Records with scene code
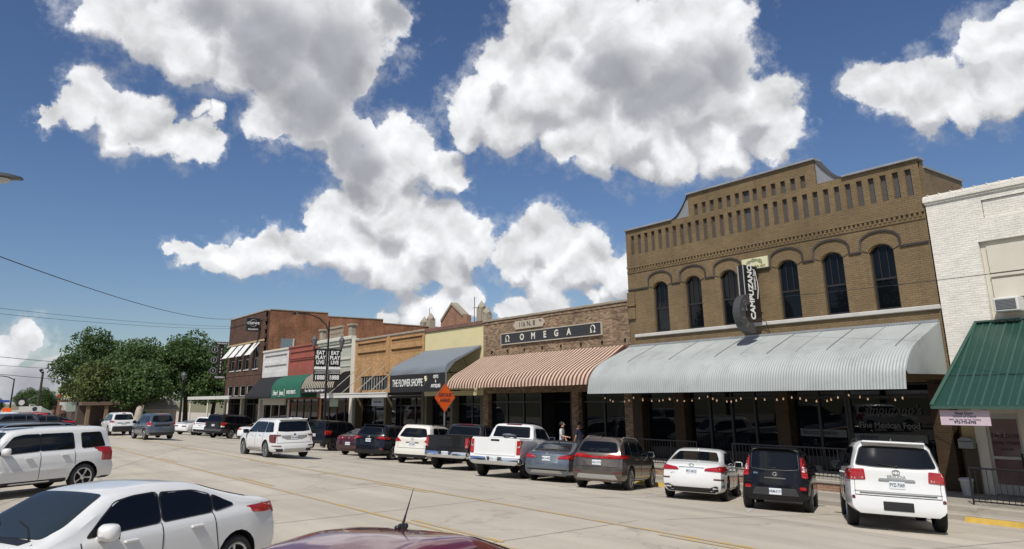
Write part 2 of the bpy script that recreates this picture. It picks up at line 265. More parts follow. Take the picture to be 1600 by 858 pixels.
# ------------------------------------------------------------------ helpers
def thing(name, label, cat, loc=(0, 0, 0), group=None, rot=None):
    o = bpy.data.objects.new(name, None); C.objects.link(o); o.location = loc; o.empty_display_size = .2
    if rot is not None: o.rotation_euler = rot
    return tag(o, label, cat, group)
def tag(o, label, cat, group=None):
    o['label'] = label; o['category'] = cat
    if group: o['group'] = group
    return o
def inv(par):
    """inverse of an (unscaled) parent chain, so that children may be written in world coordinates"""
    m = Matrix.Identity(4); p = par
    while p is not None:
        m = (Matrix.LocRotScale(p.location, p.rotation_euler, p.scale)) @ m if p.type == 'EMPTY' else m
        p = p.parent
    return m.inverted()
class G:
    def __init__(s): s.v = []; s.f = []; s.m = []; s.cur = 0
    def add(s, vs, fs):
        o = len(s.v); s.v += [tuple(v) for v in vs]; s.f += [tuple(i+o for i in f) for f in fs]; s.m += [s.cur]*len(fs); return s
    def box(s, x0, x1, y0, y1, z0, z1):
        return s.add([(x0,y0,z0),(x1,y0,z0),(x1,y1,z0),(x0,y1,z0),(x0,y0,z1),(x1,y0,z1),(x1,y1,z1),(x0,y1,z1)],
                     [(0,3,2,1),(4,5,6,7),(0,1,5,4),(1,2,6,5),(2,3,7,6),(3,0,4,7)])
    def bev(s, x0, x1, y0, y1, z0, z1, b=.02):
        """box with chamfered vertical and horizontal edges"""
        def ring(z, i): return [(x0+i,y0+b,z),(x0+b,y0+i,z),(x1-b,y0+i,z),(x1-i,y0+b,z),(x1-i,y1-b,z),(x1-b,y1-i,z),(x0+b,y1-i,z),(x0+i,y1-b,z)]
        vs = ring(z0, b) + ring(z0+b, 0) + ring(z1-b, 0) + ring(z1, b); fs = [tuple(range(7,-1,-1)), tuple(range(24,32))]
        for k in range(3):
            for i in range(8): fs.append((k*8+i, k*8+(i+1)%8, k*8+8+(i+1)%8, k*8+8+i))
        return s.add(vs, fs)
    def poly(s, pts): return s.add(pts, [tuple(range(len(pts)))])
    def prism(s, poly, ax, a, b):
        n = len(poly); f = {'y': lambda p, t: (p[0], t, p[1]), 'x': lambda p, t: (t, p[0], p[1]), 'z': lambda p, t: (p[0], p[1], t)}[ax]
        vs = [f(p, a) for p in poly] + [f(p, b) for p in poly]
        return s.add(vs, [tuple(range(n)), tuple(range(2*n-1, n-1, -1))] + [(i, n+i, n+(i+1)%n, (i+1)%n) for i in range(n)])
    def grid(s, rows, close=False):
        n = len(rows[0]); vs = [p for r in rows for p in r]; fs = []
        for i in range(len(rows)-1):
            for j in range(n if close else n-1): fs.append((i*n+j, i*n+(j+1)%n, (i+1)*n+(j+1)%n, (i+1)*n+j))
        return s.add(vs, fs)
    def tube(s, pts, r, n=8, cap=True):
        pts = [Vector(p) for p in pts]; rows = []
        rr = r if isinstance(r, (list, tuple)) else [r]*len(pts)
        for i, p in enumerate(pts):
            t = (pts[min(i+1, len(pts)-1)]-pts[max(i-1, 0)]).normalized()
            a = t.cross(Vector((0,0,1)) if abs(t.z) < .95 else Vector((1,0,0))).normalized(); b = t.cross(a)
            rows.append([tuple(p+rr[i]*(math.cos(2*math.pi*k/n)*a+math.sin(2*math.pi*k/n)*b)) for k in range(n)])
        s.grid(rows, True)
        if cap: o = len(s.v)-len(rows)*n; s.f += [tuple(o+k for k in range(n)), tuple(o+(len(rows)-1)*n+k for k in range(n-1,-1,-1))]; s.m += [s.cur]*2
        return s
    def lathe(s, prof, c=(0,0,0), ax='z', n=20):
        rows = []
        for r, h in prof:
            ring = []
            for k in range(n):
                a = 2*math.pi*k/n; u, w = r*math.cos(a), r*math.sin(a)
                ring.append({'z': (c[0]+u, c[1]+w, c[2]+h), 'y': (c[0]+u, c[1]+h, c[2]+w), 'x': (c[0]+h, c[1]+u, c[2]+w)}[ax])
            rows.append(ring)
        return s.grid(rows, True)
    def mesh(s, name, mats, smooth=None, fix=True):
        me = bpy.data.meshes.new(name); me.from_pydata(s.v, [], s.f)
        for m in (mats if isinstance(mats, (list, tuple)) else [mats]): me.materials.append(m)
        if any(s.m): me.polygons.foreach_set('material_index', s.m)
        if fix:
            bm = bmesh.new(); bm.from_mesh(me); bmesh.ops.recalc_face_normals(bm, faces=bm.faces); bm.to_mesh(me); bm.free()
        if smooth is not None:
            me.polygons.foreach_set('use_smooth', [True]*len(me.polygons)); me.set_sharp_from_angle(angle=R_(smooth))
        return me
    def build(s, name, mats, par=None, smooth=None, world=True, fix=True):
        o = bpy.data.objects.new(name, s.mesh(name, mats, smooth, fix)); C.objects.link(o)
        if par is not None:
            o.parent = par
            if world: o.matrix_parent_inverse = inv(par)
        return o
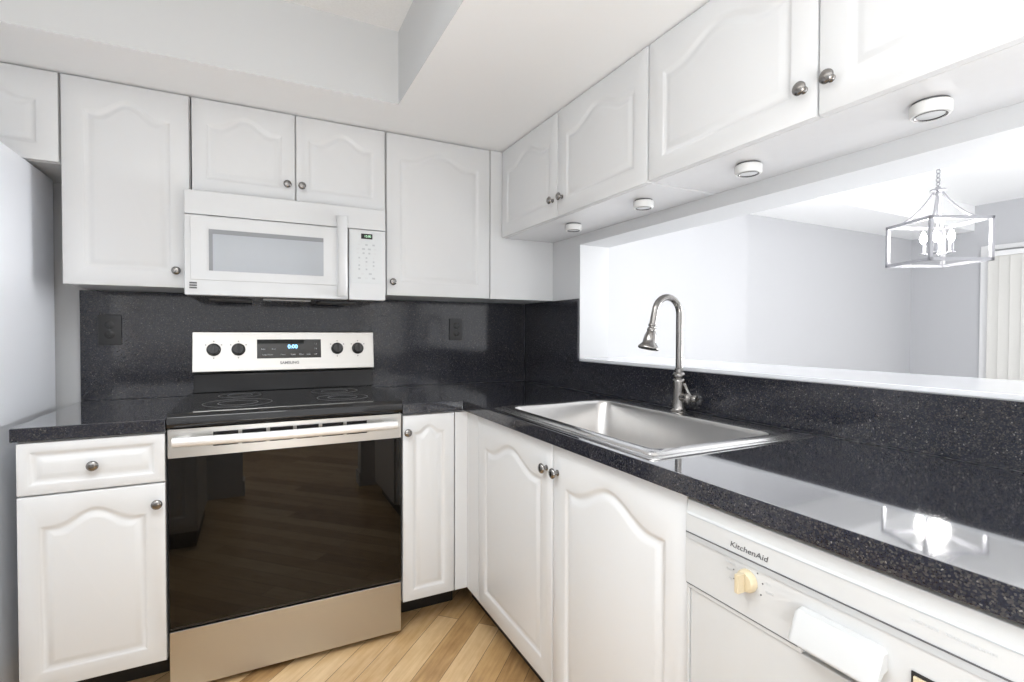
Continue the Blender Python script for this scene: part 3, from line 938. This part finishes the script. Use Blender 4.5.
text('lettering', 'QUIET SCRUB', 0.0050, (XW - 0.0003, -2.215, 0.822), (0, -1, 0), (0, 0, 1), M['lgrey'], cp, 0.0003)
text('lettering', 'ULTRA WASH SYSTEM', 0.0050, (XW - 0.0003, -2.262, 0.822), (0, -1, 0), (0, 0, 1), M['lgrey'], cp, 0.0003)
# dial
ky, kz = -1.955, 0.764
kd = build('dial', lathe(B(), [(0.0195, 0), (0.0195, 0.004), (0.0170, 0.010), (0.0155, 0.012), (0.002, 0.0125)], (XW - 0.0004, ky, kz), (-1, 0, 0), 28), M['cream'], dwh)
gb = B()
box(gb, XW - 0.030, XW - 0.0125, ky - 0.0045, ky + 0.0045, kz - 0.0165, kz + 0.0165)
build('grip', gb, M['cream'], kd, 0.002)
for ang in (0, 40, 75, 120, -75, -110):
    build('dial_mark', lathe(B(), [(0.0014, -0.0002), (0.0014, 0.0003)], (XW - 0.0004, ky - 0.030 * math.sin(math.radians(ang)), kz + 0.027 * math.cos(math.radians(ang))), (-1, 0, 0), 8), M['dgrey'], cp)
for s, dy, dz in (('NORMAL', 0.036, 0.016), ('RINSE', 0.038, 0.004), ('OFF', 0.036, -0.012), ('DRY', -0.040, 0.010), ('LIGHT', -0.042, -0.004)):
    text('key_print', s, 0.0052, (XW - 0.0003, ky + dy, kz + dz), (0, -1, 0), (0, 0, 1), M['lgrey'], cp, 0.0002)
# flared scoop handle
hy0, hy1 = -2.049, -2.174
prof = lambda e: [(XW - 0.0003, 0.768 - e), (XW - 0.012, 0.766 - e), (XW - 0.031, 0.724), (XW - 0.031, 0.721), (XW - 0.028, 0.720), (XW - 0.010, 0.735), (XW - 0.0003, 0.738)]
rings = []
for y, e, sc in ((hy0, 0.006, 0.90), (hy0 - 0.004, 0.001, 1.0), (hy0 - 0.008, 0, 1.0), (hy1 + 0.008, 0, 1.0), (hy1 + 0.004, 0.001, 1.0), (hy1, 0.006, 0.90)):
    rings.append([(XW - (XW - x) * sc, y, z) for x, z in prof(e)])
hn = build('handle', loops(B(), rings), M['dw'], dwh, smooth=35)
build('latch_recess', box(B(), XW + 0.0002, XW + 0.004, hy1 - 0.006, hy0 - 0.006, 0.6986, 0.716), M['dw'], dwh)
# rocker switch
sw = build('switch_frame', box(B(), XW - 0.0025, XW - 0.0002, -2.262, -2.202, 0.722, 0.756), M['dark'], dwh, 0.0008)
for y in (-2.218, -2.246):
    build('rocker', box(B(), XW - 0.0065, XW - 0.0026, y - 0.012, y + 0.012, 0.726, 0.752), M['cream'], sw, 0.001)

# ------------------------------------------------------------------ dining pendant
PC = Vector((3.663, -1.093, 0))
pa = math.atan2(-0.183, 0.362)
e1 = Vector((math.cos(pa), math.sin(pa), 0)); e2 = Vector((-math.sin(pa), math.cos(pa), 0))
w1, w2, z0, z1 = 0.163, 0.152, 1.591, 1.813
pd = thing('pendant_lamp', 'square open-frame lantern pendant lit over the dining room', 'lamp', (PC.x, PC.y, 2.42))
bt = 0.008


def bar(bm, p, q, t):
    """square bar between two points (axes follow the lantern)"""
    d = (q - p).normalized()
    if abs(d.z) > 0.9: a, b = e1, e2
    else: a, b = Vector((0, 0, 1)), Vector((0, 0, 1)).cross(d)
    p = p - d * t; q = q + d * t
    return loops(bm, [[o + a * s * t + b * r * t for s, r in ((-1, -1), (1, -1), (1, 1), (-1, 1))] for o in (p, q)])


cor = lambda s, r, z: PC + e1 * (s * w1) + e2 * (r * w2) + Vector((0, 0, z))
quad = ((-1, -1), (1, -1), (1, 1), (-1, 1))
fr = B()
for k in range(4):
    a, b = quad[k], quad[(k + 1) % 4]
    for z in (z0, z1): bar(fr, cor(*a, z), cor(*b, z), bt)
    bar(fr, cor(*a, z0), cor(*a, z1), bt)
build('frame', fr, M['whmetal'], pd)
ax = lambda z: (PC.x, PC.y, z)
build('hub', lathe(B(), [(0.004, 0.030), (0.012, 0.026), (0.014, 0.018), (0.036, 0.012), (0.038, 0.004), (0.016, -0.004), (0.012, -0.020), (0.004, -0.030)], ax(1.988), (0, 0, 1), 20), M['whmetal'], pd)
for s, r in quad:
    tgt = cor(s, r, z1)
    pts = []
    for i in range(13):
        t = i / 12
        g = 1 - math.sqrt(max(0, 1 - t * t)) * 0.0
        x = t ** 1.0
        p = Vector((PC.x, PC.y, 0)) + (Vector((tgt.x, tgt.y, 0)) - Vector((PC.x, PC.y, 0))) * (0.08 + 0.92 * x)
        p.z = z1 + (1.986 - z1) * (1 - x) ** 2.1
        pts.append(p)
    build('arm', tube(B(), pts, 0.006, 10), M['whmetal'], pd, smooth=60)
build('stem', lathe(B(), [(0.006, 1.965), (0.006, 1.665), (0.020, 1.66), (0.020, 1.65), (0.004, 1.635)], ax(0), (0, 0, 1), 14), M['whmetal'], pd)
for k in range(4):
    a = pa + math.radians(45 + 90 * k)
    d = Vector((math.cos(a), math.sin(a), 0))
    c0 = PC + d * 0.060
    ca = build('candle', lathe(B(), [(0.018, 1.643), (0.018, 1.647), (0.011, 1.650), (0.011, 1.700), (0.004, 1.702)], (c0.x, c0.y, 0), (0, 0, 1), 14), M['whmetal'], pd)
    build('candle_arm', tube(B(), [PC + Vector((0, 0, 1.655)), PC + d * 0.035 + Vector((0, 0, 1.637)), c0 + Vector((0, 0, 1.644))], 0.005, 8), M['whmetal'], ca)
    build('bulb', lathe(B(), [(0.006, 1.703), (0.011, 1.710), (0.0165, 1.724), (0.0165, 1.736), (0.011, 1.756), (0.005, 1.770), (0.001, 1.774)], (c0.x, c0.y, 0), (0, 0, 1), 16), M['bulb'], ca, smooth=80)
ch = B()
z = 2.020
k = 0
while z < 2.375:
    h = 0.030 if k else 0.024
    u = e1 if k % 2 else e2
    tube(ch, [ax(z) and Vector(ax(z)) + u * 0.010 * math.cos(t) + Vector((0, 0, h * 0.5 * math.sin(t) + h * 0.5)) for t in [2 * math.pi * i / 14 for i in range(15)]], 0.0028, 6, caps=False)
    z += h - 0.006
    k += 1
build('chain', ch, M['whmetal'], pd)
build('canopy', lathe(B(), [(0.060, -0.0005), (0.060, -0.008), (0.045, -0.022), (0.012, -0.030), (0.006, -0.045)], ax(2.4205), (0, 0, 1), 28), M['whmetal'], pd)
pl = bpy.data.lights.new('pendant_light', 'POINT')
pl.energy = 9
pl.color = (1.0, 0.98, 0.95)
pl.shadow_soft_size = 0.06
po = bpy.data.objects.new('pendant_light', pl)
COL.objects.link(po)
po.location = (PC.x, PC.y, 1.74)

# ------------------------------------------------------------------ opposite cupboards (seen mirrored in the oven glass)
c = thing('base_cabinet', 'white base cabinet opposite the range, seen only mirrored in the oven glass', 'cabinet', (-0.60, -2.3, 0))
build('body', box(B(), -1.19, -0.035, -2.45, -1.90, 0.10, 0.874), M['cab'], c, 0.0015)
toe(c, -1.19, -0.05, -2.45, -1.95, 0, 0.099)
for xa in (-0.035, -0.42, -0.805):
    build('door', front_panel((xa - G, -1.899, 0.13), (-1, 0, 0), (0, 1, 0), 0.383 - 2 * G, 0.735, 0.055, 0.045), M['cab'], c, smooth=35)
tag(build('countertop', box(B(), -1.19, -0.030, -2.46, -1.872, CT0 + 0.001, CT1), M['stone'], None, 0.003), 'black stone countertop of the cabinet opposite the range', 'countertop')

### Exercise aim:
Select all lines with the word "script" from the entries above.

### Reply:
Write part 2 of the bpy script that recreates this picture. It picks up at line 265. More parts follow. Take the picture to be 1600 by 858 pixels.
Continue the Blender Python script for this scene: part 3, from line 938. This part finishes the script. Use Blender 4.5.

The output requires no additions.